Written task:
Scan the data below for the string "scene". Show every line where it turns up.
• • • •
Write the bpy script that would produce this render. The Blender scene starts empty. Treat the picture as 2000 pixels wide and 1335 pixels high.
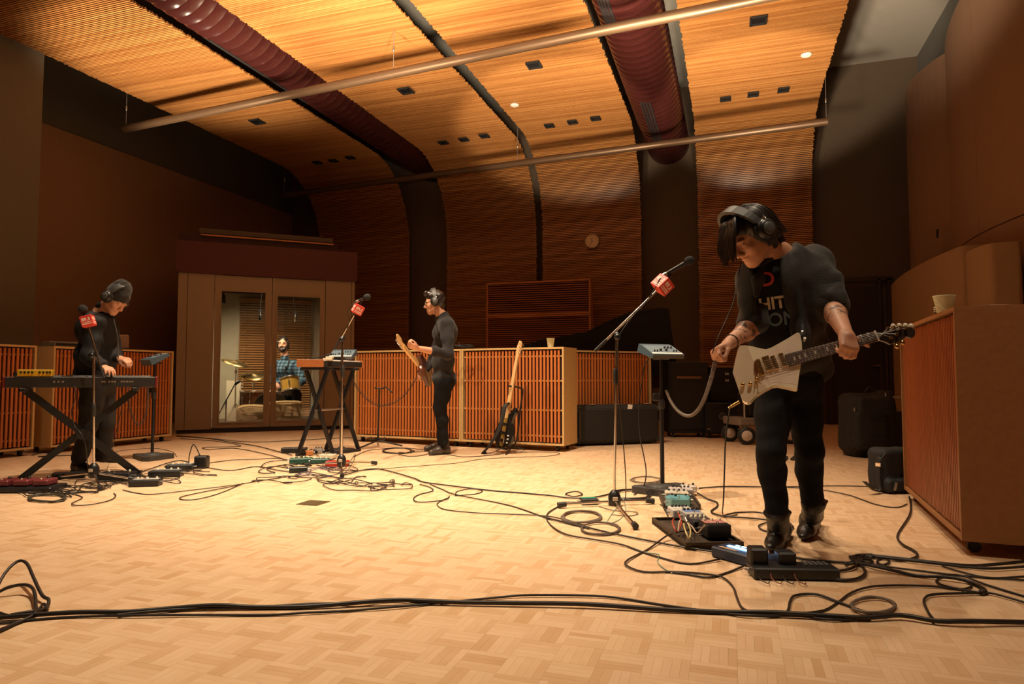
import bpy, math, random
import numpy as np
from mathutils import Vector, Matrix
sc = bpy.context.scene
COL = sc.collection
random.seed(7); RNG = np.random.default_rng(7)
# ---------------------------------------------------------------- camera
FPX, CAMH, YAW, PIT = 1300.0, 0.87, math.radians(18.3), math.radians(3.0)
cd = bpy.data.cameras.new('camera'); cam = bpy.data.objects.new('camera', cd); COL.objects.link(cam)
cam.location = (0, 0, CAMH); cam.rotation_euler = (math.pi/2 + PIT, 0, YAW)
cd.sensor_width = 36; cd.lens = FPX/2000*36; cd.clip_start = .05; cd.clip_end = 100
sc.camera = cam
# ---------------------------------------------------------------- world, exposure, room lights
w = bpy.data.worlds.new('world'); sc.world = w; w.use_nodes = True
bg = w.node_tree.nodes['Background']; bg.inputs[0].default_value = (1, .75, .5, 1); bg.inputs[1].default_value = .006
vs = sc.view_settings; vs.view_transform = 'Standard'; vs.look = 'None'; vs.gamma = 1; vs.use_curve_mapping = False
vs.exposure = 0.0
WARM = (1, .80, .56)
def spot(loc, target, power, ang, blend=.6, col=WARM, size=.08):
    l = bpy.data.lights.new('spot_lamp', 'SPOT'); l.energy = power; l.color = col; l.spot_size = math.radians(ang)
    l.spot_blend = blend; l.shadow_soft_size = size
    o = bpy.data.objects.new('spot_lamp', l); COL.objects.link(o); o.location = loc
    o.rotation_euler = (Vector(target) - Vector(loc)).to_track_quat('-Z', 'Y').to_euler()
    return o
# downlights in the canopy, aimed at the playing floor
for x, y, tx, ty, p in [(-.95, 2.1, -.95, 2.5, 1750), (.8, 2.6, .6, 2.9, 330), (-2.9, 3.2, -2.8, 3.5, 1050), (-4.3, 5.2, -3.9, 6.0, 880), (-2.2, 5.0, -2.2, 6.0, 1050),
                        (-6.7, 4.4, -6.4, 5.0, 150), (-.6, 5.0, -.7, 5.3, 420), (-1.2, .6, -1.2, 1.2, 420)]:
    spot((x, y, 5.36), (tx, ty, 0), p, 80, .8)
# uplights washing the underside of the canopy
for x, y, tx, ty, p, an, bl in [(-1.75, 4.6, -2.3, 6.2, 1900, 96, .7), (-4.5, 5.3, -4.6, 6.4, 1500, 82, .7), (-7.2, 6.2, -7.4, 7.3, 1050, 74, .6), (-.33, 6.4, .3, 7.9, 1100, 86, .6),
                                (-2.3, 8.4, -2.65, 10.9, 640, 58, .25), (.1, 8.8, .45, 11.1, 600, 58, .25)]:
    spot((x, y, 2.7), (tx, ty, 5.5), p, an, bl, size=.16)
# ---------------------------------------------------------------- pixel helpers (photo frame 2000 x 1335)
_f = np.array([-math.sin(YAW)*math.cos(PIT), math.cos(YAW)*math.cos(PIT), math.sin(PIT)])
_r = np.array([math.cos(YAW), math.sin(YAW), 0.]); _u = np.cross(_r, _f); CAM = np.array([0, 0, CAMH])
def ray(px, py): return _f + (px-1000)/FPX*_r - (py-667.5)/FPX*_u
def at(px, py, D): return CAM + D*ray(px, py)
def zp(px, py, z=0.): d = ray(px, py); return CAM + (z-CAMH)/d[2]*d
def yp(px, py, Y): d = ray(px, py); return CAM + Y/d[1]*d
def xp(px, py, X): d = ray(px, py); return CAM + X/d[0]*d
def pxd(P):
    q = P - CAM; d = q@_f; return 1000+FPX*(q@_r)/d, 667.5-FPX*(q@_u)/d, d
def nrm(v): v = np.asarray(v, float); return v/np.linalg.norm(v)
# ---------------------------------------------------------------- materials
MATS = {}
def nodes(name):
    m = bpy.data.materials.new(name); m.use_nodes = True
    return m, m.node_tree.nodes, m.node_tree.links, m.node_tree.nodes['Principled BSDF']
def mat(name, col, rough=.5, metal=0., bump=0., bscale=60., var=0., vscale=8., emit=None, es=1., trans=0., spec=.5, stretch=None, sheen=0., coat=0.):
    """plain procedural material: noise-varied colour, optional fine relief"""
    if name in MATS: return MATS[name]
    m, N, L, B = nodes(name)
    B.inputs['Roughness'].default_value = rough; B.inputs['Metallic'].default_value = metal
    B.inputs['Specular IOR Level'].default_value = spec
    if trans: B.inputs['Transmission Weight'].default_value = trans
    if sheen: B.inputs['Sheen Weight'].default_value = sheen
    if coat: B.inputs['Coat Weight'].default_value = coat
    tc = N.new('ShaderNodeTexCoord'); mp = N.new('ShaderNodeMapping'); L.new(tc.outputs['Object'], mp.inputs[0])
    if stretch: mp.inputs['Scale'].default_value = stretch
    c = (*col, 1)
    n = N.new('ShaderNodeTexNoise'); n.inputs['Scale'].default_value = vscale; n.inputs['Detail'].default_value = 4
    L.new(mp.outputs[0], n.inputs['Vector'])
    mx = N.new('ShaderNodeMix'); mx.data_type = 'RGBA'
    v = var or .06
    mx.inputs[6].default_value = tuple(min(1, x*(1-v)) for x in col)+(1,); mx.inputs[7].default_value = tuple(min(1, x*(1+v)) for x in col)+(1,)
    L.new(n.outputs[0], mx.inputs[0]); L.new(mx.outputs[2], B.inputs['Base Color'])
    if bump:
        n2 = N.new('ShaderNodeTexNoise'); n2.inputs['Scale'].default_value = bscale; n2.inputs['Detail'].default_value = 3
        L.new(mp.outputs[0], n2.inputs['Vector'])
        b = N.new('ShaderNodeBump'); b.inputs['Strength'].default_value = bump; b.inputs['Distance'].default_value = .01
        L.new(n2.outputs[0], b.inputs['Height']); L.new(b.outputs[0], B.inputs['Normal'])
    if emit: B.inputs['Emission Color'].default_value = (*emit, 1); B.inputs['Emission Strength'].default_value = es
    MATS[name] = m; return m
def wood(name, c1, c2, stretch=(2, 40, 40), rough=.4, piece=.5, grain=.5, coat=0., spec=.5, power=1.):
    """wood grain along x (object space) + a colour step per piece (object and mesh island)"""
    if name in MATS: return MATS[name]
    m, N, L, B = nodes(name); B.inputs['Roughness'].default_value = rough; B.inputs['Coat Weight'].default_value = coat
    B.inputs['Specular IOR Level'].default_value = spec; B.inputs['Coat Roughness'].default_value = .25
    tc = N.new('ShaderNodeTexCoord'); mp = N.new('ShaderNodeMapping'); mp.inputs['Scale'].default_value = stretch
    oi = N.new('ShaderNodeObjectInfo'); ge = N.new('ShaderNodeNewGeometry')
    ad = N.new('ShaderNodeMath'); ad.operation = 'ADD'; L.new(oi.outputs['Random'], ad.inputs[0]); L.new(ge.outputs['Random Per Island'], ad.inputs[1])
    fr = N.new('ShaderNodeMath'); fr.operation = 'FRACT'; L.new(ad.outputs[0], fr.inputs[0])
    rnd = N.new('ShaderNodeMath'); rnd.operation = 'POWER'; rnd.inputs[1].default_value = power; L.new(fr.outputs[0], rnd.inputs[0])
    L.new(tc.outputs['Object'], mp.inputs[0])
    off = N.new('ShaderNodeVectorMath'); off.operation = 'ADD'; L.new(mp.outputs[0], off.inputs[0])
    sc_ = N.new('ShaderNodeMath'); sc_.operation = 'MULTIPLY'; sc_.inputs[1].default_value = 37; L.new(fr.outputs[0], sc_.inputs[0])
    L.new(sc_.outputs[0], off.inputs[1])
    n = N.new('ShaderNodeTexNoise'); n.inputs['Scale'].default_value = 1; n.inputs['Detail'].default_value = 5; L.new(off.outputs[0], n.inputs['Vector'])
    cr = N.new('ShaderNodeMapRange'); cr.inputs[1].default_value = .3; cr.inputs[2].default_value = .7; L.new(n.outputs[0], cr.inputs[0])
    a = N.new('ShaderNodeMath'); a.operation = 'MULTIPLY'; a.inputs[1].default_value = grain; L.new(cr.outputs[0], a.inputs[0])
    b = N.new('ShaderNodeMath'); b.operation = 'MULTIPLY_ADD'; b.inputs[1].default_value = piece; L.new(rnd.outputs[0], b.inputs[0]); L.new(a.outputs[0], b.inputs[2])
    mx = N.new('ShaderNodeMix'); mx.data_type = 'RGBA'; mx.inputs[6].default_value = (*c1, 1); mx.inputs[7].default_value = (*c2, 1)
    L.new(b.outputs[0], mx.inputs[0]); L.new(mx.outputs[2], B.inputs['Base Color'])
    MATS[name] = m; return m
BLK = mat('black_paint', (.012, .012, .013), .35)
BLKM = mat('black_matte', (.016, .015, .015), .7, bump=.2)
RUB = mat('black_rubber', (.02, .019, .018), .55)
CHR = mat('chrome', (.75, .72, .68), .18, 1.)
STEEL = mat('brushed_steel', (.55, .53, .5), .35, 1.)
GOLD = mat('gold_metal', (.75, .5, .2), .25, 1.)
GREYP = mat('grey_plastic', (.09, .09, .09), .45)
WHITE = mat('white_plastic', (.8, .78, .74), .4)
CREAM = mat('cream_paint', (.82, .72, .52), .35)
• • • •
Solution:
Write the bpy script that would produce this render. The Blender scene starts empty. Treat the picture as 2000 pixels wide and 1335 pixels high.
sc = bpy.context.scene